‘Free State of Jones’: o retrato de um dos mais valentes episódios da Guerra Civil norte-americana
Com realização de Gary Ross e com Matthew McConaughey no papel principal, Free State of Jones conta a história verídica de um grupo de renegados, desertores, escravos foragidos e mulheres.
Newton Knight, interpretado por Matthew McConaughey, foi o líder do movimento independente que gerou o Estado Livre de Jones. Numa altura em que o Estado do Mississippi declarou a saída da União e a aliança com o movimento dos Confederados, grande parte do povo ressentiu a decisão que beneficiava apenas os donos de escravos e plantações de algodão ou milho.

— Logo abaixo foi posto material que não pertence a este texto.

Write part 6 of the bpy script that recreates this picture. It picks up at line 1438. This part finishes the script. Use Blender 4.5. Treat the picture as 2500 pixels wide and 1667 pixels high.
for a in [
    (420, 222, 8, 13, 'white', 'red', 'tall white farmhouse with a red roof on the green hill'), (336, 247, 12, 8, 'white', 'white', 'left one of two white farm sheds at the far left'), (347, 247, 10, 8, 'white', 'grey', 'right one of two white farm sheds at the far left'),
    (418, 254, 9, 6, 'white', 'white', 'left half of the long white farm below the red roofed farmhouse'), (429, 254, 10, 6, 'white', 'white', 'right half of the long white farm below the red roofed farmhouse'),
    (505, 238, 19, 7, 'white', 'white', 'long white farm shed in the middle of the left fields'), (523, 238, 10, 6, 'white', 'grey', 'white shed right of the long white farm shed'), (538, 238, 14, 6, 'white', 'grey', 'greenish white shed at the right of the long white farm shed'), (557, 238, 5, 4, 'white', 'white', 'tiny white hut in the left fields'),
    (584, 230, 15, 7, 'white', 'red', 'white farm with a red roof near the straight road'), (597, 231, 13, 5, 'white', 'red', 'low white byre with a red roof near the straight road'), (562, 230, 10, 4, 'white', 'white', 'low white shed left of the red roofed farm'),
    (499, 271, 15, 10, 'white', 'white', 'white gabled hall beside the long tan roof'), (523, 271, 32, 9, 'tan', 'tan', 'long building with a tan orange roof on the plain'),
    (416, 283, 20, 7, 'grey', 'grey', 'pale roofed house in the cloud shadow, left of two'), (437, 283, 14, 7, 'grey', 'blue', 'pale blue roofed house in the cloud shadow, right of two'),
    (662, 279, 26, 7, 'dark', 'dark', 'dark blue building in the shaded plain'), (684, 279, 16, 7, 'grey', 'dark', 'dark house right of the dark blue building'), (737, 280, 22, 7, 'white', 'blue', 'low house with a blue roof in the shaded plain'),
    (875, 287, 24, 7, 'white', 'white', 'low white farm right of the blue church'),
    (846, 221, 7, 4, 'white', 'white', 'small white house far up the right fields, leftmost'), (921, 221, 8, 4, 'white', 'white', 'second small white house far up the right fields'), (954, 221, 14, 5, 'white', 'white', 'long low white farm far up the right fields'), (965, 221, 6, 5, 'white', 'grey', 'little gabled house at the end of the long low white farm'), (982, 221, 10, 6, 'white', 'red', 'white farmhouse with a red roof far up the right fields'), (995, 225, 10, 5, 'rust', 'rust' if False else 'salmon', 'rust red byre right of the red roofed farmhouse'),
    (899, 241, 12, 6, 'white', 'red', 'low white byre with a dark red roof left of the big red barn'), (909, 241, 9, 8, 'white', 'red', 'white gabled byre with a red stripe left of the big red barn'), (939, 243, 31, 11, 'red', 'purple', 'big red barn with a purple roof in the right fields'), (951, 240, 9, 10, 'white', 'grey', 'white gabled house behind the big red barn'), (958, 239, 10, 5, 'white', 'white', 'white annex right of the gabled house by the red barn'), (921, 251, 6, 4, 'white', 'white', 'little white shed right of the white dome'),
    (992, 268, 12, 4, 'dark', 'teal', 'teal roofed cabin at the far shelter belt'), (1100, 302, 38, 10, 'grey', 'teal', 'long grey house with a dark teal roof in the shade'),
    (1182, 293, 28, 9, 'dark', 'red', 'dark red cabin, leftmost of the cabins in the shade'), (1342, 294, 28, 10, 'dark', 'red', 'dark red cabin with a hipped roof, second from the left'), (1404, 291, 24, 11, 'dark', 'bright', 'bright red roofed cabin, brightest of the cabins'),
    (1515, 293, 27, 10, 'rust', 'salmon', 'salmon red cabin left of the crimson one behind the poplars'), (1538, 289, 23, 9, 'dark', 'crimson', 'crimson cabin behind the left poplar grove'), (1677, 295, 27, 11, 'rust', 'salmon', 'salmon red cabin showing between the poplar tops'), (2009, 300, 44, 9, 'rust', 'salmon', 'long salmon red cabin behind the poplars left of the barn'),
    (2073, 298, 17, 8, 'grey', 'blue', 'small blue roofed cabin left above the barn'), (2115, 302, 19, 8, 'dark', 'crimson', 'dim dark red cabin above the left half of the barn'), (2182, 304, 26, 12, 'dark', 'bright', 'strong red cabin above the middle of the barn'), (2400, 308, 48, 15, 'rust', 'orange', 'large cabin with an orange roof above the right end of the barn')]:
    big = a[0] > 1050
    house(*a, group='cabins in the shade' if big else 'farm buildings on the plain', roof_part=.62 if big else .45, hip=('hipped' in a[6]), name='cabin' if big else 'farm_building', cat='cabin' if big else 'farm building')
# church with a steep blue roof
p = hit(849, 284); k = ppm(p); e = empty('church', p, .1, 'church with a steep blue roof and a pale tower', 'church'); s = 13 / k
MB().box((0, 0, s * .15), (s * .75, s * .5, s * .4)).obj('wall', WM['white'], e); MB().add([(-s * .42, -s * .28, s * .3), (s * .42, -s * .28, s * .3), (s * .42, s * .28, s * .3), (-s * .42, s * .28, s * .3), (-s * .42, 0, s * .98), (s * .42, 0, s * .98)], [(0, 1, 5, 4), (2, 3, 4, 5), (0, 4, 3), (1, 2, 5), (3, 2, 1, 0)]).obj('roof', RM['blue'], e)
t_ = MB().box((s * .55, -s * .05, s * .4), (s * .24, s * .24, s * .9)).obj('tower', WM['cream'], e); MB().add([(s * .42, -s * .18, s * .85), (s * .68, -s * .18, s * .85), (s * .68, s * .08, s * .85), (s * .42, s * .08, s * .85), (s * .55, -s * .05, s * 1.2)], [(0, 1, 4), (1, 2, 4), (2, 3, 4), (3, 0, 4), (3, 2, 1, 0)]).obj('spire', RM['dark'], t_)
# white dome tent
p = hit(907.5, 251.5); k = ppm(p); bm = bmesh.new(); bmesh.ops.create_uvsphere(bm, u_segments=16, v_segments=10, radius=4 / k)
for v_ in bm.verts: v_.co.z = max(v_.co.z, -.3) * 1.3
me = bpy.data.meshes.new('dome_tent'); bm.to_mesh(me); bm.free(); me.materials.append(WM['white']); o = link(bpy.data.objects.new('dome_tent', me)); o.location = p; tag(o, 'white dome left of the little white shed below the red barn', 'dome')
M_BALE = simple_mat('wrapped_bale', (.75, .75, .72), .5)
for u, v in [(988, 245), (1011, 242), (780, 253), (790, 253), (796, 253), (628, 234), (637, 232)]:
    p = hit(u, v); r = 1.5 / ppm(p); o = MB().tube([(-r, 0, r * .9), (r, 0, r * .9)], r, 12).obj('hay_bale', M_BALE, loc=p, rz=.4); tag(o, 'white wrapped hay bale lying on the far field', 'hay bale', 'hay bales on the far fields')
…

Newt Knight partilhava desta opinião, e após ver o sobrinho morrer nas eventualidades da Guerra decidiu desertar, não conseguindo continuar a lutar por uma guerra que não era sua.
Knight viveu em exílio, juntamente com um pequeno grupo de escravos negros foragidos, e com o passar do tempo muitos mais a eles se juntaram, quer escravos, quer fugitivos do exército. No auge da Guerra este grupo de foragidos chegava já às centenas de pessoas, e aos poucos conseguiram reunir suplementos, armas e pessoas suficientes para fazer frente a fações locais da Confederação de forma a conseguirem tomar posse de várias cidades, criando um novo país, o Estado Livre de Jones.
Em Free State of Jones, a atenção ao detalhe está sempre presente, os factos históricos são representados com grande fidelidade e a prestação do elenco é bastante forte, num filme onde McConaughey volta a mostrar que não consegue desempenhar um mau papel, mostrando-nos um Newton Knight com garra, sentimento de injustiça, traição e uma coragem que estabelece paralelos com a de John Brown, figura icónica e que gera até hoje opiniões muito divididas nos cidadãos dos Estados Unidos. Brown, tal como Knight, foi um abolicionista americano que praticou ações armadas com o objetivo de abolir a escravidão nos Estados Unidos da América, e teve a sua história contada num clássico de Henry David Thoreau, A Desobediência Civil – Defesa de John Brown. A música John Brown’s Body chegou mesmo a ser cantada no filme por antigos escravos após o fim da Guerra Civil.
Focando-se não só nas batalhas entre os membros do Estado Livre de Jones e os Confederados que os consideravam traidores, Free State of Jones conseguiu de forma excecional mostrar todos os pontos chave da Guerra Civil, e todos os obstáculos que os milhares de desertores tiveram de superar por todo o sul dos Estados Unidos, como as batalhas contra o Governo, a dificuldade em adquirir comida e armas de fogo, as opiniões divididas muitas vezes entre os próprios foragidos sobre a escravatura, os ataques do Ku Klux Klan e a desilusão após a vitória da União quando o Presidente Johnson substituiu Abraham Lincoln.
Não sendo um filme documental, Free State of Jones conseguiu aliar uma quantidade de informação quase comparável à de um documentário com histórias pessoais e íntimas típicas dos dramas de Hollywood, conseguindo assim fazer um melhor papel do que o vencedor do Óscar de Melhor Filme 12 Years a Slave no que toca a espelhar a realidade de tempos volvidos, sendo também em quase todos os aspetos técnicos um filme mais coeso e interessante do que o filme de Steve McQueen.
Na realização do filme não existe quase nada a que o dedo possa ser apontado: o desempenho dos atores e atrizes foi de grande qualidade, onde se destacaram para além do protagonista Thomas Francis Murphy (12 Years a Slave, True Detective) e Mahershala Ali (House of Cards), a sonoplastia encaixou no filme como uma luva, o trabalho das câmaras foi exímio, exibindo técnicas bastante distintas que dotaram o filme de uma constante brisa de frescura e originalidade (o que foi extremamente bem vindo e necessário num filme com quase duas horas e meia). Já os cromatismos do filme foram abordados de maneira especial, quente e carinhosa, dando ao filme uma identidade única. Curiosamente, é também apenas aqui que se pode criticar o filme, pois por vezes esta originalidade e criatividade cromática encontrou-se perdida e sem um fio condutor, causando quebras drásticas na imagem do filme.
Resumindo, este filme conseguiu de forma digna representar a dura realidade da Guerra Civil americana para quem não tinha nenhum interesse pessoal investido nela, as disparidades de tratamentos e os horríveis crimes contra a humanidade cometidos durante a guerra. Como qualquer outro filme de época que se prese, também Free State of Jones deixa uma mensagem forte que nos leva a ponderar não só o passado, mas também a realidade em que nos encontramos, e este é um filme que subtilmente nos ensina que a sociedade de hoje ainda tem muito que evoluir.